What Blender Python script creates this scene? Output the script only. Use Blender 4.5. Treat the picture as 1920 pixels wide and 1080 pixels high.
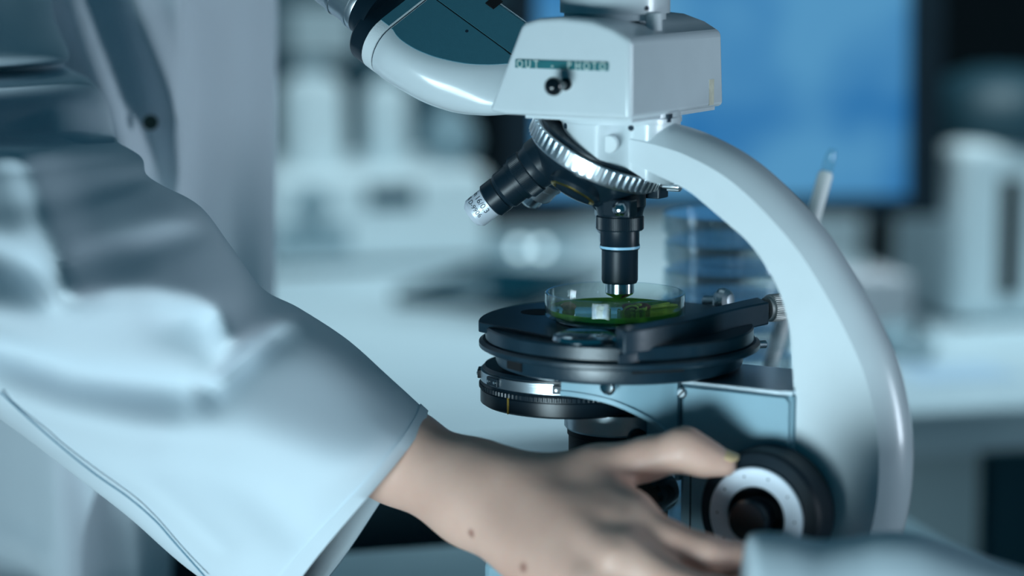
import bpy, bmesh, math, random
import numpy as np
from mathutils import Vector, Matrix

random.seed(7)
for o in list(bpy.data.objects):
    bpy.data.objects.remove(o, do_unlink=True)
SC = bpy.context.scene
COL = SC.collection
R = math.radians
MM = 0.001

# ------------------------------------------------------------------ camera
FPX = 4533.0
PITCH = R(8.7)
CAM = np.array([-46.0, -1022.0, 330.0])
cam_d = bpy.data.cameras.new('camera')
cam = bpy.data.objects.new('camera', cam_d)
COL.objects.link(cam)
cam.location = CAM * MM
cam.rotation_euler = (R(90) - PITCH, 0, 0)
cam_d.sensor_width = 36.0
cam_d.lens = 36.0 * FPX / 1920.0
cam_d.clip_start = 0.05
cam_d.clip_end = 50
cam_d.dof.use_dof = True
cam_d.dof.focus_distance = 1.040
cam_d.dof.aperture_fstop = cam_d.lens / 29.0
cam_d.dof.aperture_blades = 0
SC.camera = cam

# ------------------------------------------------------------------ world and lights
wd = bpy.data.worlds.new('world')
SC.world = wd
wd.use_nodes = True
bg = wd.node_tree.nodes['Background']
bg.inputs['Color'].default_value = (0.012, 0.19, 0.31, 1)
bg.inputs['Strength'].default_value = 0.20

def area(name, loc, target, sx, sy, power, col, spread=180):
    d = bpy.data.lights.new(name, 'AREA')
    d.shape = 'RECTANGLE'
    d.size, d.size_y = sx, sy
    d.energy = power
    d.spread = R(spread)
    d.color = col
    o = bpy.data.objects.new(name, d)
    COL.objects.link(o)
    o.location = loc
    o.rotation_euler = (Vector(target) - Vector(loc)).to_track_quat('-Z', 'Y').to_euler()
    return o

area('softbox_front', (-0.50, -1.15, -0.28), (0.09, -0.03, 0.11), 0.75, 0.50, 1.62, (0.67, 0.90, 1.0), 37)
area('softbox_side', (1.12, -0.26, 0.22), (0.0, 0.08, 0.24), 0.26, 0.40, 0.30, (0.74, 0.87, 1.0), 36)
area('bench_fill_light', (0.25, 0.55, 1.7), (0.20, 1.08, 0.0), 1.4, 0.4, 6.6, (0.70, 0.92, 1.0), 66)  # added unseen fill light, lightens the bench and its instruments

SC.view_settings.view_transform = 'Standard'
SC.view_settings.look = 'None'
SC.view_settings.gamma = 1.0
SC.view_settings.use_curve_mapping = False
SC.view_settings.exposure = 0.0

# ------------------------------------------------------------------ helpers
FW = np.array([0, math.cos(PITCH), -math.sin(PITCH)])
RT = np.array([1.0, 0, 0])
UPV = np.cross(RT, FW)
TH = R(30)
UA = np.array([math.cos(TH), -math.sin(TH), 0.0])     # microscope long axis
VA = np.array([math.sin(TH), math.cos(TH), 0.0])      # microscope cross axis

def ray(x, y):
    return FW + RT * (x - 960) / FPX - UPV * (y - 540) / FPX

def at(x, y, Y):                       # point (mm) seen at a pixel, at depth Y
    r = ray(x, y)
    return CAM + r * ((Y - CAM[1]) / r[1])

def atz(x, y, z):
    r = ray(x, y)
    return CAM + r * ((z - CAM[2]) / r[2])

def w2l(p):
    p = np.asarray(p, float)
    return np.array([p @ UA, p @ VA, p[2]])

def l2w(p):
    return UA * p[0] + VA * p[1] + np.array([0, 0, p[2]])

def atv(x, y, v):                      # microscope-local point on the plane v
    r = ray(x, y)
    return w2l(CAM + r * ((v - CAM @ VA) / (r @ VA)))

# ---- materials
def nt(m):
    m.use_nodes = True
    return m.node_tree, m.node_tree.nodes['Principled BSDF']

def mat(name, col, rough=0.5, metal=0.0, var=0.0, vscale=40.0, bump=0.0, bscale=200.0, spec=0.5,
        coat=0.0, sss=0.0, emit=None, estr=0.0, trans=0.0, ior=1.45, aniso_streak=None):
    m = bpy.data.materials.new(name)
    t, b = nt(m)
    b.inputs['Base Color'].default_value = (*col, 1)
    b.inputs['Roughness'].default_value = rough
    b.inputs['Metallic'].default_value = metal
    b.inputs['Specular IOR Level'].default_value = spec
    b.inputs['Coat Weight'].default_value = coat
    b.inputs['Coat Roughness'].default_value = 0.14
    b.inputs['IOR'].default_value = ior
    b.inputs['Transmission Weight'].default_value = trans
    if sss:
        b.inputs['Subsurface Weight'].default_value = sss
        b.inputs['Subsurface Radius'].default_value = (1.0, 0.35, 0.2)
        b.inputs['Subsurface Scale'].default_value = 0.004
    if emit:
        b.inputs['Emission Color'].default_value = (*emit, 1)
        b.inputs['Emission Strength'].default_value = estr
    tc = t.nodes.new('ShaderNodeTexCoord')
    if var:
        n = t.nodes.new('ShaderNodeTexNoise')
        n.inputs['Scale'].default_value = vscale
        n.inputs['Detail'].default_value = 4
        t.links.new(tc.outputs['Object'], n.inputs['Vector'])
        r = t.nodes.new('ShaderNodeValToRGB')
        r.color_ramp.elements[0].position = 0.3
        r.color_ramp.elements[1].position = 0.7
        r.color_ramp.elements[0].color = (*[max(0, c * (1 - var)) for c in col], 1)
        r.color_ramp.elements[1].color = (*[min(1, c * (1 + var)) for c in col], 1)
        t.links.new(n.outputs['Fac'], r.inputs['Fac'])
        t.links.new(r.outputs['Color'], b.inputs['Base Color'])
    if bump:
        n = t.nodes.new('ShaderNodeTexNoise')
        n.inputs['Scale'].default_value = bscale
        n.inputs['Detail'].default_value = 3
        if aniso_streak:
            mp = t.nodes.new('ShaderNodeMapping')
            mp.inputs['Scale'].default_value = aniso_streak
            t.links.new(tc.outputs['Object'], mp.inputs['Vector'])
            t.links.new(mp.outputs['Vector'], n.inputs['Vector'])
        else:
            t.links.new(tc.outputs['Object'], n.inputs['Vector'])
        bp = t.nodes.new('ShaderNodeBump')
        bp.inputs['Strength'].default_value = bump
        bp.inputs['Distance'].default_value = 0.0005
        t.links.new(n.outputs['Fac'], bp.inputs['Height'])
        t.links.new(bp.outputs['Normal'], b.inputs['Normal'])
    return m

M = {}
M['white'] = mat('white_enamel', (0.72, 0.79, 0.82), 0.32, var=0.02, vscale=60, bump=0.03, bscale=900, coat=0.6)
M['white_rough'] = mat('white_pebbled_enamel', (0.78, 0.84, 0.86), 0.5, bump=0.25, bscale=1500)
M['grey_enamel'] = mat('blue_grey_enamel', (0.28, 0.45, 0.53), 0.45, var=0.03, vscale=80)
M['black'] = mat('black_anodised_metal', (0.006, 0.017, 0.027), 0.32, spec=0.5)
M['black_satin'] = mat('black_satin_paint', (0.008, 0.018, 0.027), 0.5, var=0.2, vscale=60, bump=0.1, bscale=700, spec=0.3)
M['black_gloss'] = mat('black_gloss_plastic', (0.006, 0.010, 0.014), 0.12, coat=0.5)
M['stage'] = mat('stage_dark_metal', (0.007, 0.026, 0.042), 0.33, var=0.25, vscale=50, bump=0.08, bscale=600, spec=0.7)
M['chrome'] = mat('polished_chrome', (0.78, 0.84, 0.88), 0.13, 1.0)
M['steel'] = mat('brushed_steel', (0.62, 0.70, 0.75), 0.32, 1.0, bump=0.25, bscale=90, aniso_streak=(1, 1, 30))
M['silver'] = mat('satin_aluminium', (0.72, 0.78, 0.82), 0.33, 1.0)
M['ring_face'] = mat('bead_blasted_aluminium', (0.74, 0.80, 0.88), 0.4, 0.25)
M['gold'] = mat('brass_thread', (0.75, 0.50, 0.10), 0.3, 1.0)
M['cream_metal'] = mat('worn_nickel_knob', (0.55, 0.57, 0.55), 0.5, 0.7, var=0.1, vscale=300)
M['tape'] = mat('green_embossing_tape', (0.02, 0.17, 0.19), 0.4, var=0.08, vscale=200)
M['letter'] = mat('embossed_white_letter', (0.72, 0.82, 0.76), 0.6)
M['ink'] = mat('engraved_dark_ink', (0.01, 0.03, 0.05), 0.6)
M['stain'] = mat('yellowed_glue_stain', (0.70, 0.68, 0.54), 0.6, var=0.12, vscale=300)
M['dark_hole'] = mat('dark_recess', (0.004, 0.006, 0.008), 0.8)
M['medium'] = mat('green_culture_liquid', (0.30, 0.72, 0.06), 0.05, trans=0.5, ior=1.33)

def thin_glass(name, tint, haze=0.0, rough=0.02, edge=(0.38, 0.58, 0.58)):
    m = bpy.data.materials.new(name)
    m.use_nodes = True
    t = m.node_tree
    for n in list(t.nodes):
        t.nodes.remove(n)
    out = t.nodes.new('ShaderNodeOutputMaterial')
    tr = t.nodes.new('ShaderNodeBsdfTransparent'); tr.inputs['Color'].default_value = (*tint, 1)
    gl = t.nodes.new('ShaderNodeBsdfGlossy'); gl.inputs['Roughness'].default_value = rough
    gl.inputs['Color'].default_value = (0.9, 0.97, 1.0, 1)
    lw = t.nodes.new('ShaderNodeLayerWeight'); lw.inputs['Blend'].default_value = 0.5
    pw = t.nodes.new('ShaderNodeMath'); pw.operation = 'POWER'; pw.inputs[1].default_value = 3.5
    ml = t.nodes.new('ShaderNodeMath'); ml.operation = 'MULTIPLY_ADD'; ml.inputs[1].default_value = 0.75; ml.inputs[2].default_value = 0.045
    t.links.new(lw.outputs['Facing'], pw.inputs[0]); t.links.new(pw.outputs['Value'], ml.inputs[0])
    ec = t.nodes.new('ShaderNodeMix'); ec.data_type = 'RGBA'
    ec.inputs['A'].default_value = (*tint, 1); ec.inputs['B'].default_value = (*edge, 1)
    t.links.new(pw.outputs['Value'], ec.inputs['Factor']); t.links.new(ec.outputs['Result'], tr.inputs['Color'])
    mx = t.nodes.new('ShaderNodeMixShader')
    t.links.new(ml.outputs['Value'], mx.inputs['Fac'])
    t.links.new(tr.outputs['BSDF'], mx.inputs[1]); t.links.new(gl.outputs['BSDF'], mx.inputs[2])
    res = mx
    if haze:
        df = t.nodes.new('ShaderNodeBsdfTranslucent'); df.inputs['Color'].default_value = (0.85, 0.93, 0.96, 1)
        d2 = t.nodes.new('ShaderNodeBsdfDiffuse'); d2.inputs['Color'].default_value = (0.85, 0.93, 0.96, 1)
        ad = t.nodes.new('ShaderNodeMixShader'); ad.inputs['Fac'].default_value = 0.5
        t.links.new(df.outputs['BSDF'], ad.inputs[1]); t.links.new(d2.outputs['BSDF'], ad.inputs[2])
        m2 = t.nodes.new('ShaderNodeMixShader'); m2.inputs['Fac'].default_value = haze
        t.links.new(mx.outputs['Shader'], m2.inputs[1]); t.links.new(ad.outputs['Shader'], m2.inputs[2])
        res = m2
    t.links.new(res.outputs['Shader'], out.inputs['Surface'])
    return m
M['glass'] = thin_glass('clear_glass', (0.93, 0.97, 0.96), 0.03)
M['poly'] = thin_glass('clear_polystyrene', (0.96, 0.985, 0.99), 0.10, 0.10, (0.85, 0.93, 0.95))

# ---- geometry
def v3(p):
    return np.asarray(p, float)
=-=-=
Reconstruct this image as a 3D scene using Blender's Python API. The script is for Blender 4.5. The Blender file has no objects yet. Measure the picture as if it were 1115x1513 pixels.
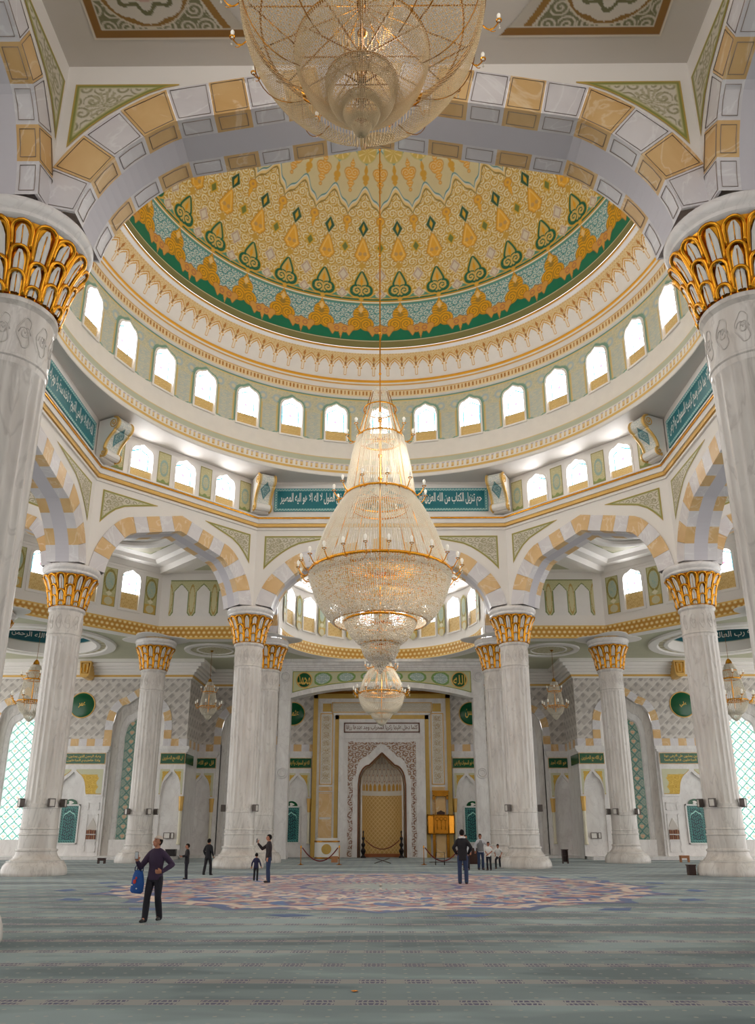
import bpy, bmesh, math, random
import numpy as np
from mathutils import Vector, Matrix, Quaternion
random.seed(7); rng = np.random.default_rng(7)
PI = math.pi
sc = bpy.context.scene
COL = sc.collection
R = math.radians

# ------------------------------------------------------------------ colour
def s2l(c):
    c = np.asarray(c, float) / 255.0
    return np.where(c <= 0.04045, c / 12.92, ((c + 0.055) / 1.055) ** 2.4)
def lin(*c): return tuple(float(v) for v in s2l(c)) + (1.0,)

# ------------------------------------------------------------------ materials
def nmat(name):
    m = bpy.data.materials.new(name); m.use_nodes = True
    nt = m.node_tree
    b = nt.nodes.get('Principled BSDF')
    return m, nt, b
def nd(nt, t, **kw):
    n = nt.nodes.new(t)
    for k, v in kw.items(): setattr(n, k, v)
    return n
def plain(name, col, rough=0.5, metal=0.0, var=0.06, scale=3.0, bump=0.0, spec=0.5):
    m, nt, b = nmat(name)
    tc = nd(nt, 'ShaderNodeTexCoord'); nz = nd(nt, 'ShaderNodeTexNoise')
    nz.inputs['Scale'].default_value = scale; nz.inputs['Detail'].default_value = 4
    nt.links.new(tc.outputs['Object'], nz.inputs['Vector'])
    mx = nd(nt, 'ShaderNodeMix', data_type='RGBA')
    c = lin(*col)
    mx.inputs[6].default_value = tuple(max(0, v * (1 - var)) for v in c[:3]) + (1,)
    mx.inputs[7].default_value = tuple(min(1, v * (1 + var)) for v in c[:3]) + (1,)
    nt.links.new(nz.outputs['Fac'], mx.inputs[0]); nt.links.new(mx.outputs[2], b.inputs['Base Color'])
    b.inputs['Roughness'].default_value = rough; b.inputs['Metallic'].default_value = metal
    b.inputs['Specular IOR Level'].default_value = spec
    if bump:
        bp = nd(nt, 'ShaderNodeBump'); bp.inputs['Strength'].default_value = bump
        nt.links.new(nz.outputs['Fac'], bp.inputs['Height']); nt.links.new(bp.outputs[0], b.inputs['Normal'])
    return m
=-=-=
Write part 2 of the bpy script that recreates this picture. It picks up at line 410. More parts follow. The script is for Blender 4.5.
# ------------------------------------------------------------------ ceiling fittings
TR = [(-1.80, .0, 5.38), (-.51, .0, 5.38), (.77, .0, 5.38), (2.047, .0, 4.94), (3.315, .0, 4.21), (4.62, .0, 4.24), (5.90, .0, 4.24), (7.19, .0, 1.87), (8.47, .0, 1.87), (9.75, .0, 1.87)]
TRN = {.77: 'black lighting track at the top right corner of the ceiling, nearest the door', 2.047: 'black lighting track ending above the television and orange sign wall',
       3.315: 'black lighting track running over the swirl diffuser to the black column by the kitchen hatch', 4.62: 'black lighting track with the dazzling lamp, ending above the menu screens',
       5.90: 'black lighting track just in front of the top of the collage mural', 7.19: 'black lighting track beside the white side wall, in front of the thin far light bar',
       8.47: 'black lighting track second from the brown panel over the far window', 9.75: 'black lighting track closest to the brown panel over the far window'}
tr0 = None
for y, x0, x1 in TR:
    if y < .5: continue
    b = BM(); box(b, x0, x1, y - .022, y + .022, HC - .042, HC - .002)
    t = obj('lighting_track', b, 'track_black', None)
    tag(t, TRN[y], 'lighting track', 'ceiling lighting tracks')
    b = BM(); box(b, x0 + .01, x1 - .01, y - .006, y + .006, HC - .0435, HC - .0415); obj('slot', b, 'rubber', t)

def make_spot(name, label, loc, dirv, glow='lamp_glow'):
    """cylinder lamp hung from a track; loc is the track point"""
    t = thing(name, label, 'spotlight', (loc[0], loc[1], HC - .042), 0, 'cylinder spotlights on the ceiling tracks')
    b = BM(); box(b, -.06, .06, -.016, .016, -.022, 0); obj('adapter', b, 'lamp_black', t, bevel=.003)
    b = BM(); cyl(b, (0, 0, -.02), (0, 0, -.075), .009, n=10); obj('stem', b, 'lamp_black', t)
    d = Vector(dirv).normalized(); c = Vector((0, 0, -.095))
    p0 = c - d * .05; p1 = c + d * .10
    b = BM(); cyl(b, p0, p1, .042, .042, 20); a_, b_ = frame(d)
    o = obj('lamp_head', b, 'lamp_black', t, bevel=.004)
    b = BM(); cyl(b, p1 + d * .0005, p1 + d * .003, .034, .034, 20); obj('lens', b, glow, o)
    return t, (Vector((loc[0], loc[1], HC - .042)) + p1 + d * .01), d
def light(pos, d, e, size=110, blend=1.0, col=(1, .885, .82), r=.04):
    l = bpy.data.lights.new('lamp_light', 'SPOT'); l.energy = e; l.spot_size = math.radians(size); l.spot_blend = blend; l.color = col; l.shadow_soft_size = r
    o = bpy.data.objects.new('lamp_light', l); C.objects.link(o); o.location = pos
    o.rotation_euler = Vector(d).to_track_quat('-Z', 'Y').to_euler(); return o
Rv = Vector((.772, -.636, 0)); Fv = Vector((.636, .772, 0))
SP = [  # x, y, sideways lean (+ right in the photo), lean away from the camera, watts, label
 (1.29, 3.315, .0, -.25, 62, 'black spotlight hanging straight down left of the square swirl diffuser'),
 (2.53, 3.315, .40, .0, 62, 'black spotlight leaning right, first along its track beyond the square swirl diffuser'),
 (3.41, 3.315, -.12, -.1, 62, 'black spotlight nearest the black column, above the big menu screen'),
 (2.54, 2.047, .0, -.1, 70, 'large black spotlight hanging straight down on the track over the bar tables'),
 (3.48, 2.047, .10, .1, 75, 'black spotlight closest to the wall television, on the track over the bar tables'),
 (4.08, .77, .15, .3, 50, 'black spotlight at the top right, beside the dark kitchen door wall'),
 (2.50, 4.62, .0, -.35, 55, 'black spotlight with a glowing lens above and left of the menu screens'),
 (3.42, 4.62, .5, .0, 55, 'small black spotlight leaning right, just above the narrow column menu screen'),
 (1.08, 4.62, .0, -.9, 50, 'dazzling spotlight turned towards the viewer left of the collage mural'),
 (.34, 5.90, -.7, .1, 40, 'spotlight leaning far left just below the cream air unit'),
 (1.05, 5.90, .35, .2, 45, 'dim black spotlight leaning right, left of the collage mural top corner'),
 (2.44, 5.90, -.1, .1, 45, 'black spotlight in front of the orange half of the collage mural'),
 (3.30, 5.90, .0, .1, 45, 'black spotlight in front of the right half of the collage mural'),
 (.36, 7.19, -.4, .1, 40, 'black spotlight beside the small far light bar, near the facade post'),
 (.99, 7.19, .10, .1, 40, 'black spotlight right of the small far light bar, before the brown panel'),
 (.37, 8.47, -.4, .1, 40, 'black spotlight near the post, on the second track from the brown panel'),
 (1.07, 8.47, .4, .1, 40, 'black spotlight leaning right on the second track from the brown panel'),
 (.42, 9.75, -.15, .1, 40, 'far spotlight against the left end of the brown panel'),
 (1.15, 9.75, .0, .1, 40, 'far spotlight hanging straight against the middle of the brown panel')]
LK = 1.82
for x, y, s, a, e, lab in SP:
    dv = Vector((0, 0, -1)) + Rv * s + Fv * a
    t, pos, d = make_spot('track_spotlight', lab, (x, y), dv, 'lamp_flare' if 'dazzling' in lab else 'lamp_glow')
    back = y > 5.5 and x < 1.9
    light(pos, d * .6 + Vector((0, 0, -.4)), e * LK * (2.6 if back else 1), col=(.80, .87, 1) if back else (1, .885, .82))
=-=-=
- **Written request**
Reproduce each line from the records that contains the word "Python".

- **Result of the exercise**
What Blender Python script creates this scene? Output the script only. Use Blender 4.5. Treat the picture as 1920 pixels wide and 1080 pixels high.
Reconstruct this image as a 3D scene using Blender's Python API. The script is for Blender 4.5. The Blender file has no objects yet. Measure the picture as if it were 1115x1513 pixels.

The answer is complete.